According to Hollander, for every one million new workers Mexico adds to its labor force, it creates only half a million jobs. This means that every year, half a million Mexicans must either enter what he calls “the informal economy” of low-wage work without benefits, the criminal and black market economy, or leave the country. Ironically, it is the drug cartel, estimated at two percent of GDP that has become Mexico’s new export-oriented industry. In deed the incessant demand for drugs here in the States and the ever-increasing poverty in Mexico have proven to be a deadly combination. And there is no end in sight.

El Salvador and Guatemala are hardly walks in the park. “In El Salvador, there’s a separate problem stemming from the violence of the Reagan wars of the 1980s — and now compounded by the recent deportation of U.S. gang members back to El Salvador. Originally, they entered the U.S. as children with their undocumented parents, learned their gang skills in the U.S. and then once arrested, were deported back to El Salvador. As a result there’s been an explosion of gang violence in El Salvador. As for Guatemala, assassinations of community leaders opposing destructive mining operations are common. At another point, a well-known TV reporter was gunned down in broad daylight in the capital.”

Hollander believes the U.S. will never solve its illegal immigration problem by enforcement alone. “The ‘push’ out of these countries has become much greater than the ‘pull’ of a better economy and growing social networks of migrants now living in the U.S.” No law, immoral or otherwise, no wall regardless of height, and no threat of violence can deter people who have nothing left to lose.

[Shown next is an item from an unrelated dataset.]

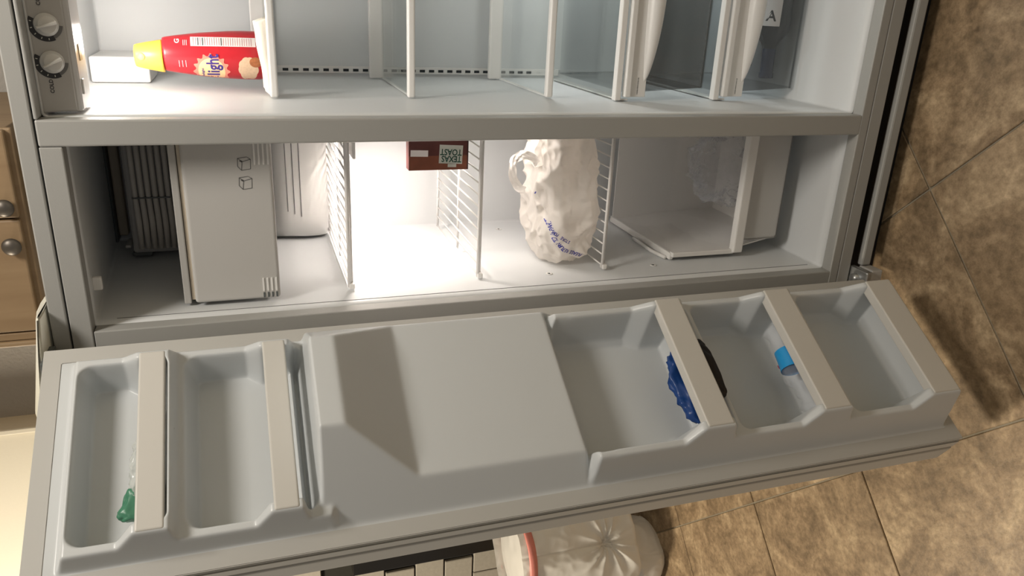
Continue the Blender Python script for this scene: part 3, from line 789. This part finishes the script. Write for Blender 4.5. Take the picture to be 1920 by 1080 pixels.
def polar(rf, x, z, mm, nm, off, n=112, m=12, squash=1.0):
    vs, fs = [Vector((0, 0, 0))], []
    for k in range(n):
        a = 2 * math.pi * k / n
        for q in range(1, m + 1): vs.append(Vector((math.cos(a) * rf(a) * q / m, math.sin(a) * rf(a) * q / m * squash, 0)))
    for k in range(n):
        k2 = (k + 1) % n; fs.append((0, 1 + k * m, 1 + k2 * m))
        for q in range(m - 1): fs.append((1 + k * m + q, 2 + k * m + q, 2 + k2 * m + q, 1 + k2 * m + q))
    place(vs, fs, (x + .03, 0.10, z), (1, 0, 0), (0, 0, 1), M[mm], nm, cb, bv, RAY, off)
polar(lambda a: .0285 + .0055 * abs(math.cos(8 * a)) ** 3, .078, CZ + .108, 'sunhalo', 'sunburst_print', .0006, 160)
polar(lambda a: .0245, .078, CZ + .108, 'sun', 'sun_print', .0010)
vs, fs = text_tris('Delight', .032); place(vs, fs, (.076 + .03, 0.10, CZ + .104), (1, 0, 0), (0, 0, 1), M['purple'], 'lettering', cb, bv, RAY, .0015, sx=.72)
vs, fs = text_tris('delight', .006); place(vs, fs, (.076 + .03, 0.10, CZ + .124), (1, 0, 0), (0, 0, 1), M['purple'], 'lettering', cb, bv, RAY, .0015, bm=None)
polar(lambda a: .0205 + .0016 * abs(math.sin(4.5 * a)), .084, CZ + .040, 'icecream', 'ice_cream_print', .0008, 120, 12, .86)
polar(lambda a: .0095, .096, CZ + .026, 'waffle', 'waffle_print', .0011, 60, 8, 1.2)
deco(.0175, .118, lambda x, y: True, .1335, CZ + .083, 'labelwhite', 'nutrition_panel', .0007, 8)
for k in range(26):
    z = CZ + .137 - k * .0042
    wd = .0145 if k % 5 else .0150
    deco(wd, .0009 if k not in (2, 4, 12) else .0022, lambda x, y: True, .1335, z, 'labelpink' if k not in (2, 4, 12) else 'printgrey', 'fine_print', .0012, 6)
vs, fs = text_tris('G', .012); place(vs, fs, (.134 + .03, .10, CZ + .166), (1, 0, 0), (0, 0, 1), M['labelwhite'], 'lettering', cb, bv, RAY, .0010)
for k in range(3):
    deco(.010, .0007, lambda x, y: True, .131, CZ + .155 - k * .003, 'labelwhite', 'fine_print', .0012, 5)
    deco(.012, .0007, lambda x, y: True, .092, CZ + .165 - k * .006, 'labelwhite', 'fine_print', .0012, 5)

# --- cream napkin in front of it
P = []
for i in range(48):
    row = []
    for j in range(24):
        t = i / 47; x = 0.046 + 0.142 * t; y = 0.232 + 0.06 * j / 23
        e = min(1, min(i, 47 - i) / 3, min(j, 23 - j) / 2)
        z = 1.1800 + 0.003 + e * (0.010 + 0.015 * t ** 1.3 + .004 * noise.noise(Vector((x * 22, y * 26, .3))))
        row.append((x + .003 * noise.noise(Vector((x * 30, y * 30, 4))), y + .004 * noise.noise(Vector((x * 18, 2, 4))), z))
    P.append(row)
nk = from_bm('folded_napkin', grid_mesh(P), M['napkin'], None, True)
md = nk.modifiers.new('s', 'SOLIDIFY'); md.thickness = 0.004; md.offset = -1
tag(nk, 'crumpled cream paper napkin lying at the front edge of the top glass shelf', 'napkin')

# --- frozen bread box, standing on end on the middle wire shelf
bb = box('bread_box', (-0.0955, 0.195, 0.8035), (-0.006, 0.222, 0.9275), M['boxred'], None, 0.0008)
tag(bb, 'dark red frozen garlic bread carton standing on end on the middle wire shelf', 'box')
yb_ = 0.1944
box('lower_print', (-0.0950, yb_ - .0001, 0.8045), (-0.066, yb_ + .0006, 0.9265), M['boxorange'], bb)
box('end_stripe', (-0.0950, yb_ - .0004, 0.8036), (-0.0335, yb_ + .0003, 0.8062), M['boxdark'], bb)
vs = [Vector(p) for p in ((-.0245, -.0190, 0), (.0245, -.0190, 0), (.0245, .0190, 0), (-.0245, .0190, 0))]
place(vs, [(0, 1, 2, 3)], (-0.0635, yb_ - .0006, 0.8405), (0.05, 0, 1), (-1, 0, 0.05), M['label'], 'title_label', bb)
vs, fs = text_tris('TEXAS', .0175); place(vs, fs, (-0.0725, yb_ - .0012, 0.8395), (0.05, 0, 1), (-1, 0, 0.05), M['green'], 'lettering', bb, sx=.82)
vs, fs = text_tris('TOAST', .0175); place(vs, fs, (-0.0585, yb_ - .0012, 0.8405), (0.05, 0, 1), (-1, 0, 0.05), M['green'], 'lettering', bb, sx=.82)
vs = [Vector(p) for p in ((-.018, -.0065, 0), (.018, -.0065, 0), (.018, .0065, 0), (-.018, .0065, 0))]
place(vs, [(0, 1, 2, 3)], (-0.0605, yb_ - .0006, 0.9060), (0.03, 0, 1), (-1, 0, .03), M['labelwhite'], 'price_sticker', bb)
place([v * .5 for v in vs], [(0, 1, 2, 3)], (-0.0865, yb_ - .0005, 0.838), (0.03, 0, 1.4), (-1, 0, .03), M['label'], 'banner_print', bb)

# --- white grocery bag on the lowest wire shelf
def rnoise(v, s, seed):
    v = Vector(v) * s + Vector((seed, seed * 1.7, -seed)); return (1 - abs(noise.noise(v)) * 2.2)
def blob(c, rad, amp, seed, nu=120, nv=70, power=0.8, freq=14, shape=None):
    P = []
    for i in range(nu):
        a = 2 * math.pi * i / nu; row = []
        for j in range(nv):
            b = -math.pi / 2 + math.pi * j / (nv - 1)
            sg = lambda t: math.copysign(abs(t) ** power, t)
            p = Vector((sg(math.cos(b)) * sg(math.cos(a)), sg(math.cos(b)) * sg(math.sin(a)), sg(math.sin(b))))
            q = Vector((p.x * rad[0], p.y * rad[1], p.z * rad[2]))
            if shape: q = Vector(shape(q, p))
            nrm_ = p.normalized()
            k = amp * (rnoise(q, freq, seed) - .5) + amp * .55 * (rnoise(q, freq * 2.4, seed + 3) - .5) + amp * .36 * (rnoise(q, freq * 5, seed + 5) - .5)
            q = q + nrm_ * k * min(1, math.cos(b) * 3 + .3)
            row.append(Vector(c) + q)
        P.append(row)
    return grid_mesh(P, True)
gb = empty('grocery_bag', (-0.16, 0.22, 0.5195), 'crinkled white plastic grocery bag with blue lettering on the lowest wire shelf', 'bag')
def bshape(q, p):
    u = max(0, min(1, (q.x + .15) / .29))
    up_ = 1.0 + 0.06 * sstep1(u, .60, .95)
    z = q.z * (up_ if q.z > 0 else 1.0)
    k = (p.z + 1) / 2
    return (q.x - .006 + .010 * k * (1 - u), q.y * (1 - .25 * k), z)
def sstep1(x, a, b):
    t = max(0, min(1, (x - a) / (b - a))); return t * t * (3 - 2 * t)
gbody = from_bm('bag_body', blob((-0.155, 0.225, 0.584), (0.149, 0.106, 0.064), 0.017, 2.3, 200, 110, .5, 8.5, bshape), M['bag'], gb, True)
for v in gbody.data.vertices:
    if v.co.z < 0.5205: v.co.z = 0.5205
    v.co.x = min(max(v.co.x, -0.305), -0.004)
# gathered mouth with ruffles
P = []
for i in range(90):
    a = 2 * math.pi * i / 90; row = []
    for j in range(16):
        t = j / 15; r = .044 - .018 * t + .012 * t * t + .006 * math.sin(a * 7 + 2 * t) * t + .006 * noise.noise(Vector((math.cos(a) * 2, math.sin(a) * 2, t * 3)))
        row.append(Vector((-0.060 + r * 1.0 * math.cos(a) * .9, 0.215 + r * math.sin(a), 0.606 + .052 * t + .006 * math.sin(3 * a))))
    P.append(row)
mouth = from_bm('bag_mouth', grid_mesh(P, True), M['bag'], gb, True)
for v in mouth.data.vertices: v.co.x = min(v.co.x, -0.004)
# handle loop on the left of the mouth
P = []
for i in range(40):
    t = i / 39; a = math.radians(-60 + 250 * t)
    c = Vector((-0.095 + .036 * math.cos(a), 0.150 + .01 * math.sin(a * 2), 0.694 + .027 * math.sin(a)))
    wv = .010 + .010 * abs(t - .5) * 2
    row = []
    for j in range(7):
        s = j / 6 - .5; row.append(c + Vector((math.cos(a) * s * wv, .018 * s + .003 * math.sin(j * 2.1 + i * .8), math.sin(a) * s * wv)))
    P.append(row)
hd = from_bm('bag_handle', grid_mesh(P), M['bag'], gb, True)
gv = bvh_of(gbody)
def arc_text(s, pts, size):
    """letters along a polyline on the bag's front, letter tops towards the outside"""
    pts = [Vector(p) for p in pts]; L = [0]
    for a, b in zip(pts, pts[1:]): L.append(L[-1] + (b - a).length)
    bm = bmesh.new()
    for k, ch in enumerate(s):
        if ch == ' ': continue
        d = L[-1] * (k + .5) / len(s); i = max(j for j in range(len(L)) if L[j] <= d); i = min(i, len(pts) - 2)
        t = (d - L[i]) / (L[i + 1] - L[i]); p = pts[i].lerp(pts[i + 1], t); r = (pts[i + 1] - pts[i]).normalized()
        vs, fs = text_tris(ch, size); up = Vector((-r.z, 0, r.x))
        place(vs, fs, p, r, up, None, '', None, gv, (0, 1, 0), .0012, sx=.85, bm=bm)
    bmesh.ops.delete(bm, geom=[v for v in bm.verts if not v.link_faces], context='VERTS')
    me = bpy.data.meshes.new('lettering'); bm.to_mesh(me); bm.free(); return link('lettering', me, M['blueink'], gb)
ARC = [(-0.281, 0.02, 0.556), (-0.272, 0.02, 0.580), (-0.263, 0.02, 0.602), (-0.241, 0.02, 0.622), (-0.212, 0.02, 0.632), (-0.196, 0.02, 0.635)]
arc_text('PLEASE RETURN TO A PARTI', ARC, .0118)
arc_text('STORE FOR', [(-0.247, 0.02, 0.590), (-0.238, 0.02, 0.606), (-0.222, 0.02, 0.630)], .0100)
vs, fs = grid_shape(.006, .007, lambda x, y: True, 4)
place([Vector((a, b, 0)) for a, b in vs], fs, (-0.150, 0.02, 0.655), (1, 0, 0), (0, 0, 1), M['blueink'], 'square_mark', gb, gv, (0, 1, 0), .0012)

# --- clear bags lying in the basket
pb = from_bm('plastic_bag', blob((-0.110, 0.235, 0.150), (0.092, 0.060, 0.085), 0.022, 5.1, 110, 60, .8, 22), M['clearfilm'], None, True)
for v in pb.data.vertices: v.co.z = max(v.co.z, .058); v.co.x = min(v.co.x, -0.030); v.co.y = max(v.co.y, .158)
tag(pb, 'crumpled clear plastic bag lying in the white freezer basket', 'bag')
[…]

The Arizona immigration law shows how depraved and insensitive we have become to basic moral values and how flippant we have become towards Constitutional law, but it also reveals a staggering ignorance of our own history and how that history has helped devastate a whole region.

British playwright Harold Pinter once wrote about the relationship of truth and lies to political power. “To maintain that power it is essential that people remain in ignorance, that they live in ignorance of the truth, even the truth of their own lives. What surrounds us therefore is a vast tapestry of lies, upon which we feed.”

The problem with feeding on that many lies is that it sometimes leads to indigestion.  Well don’t look know but I see a massive case of Montezuma’s Revenge coming on. Payback is always a bitch.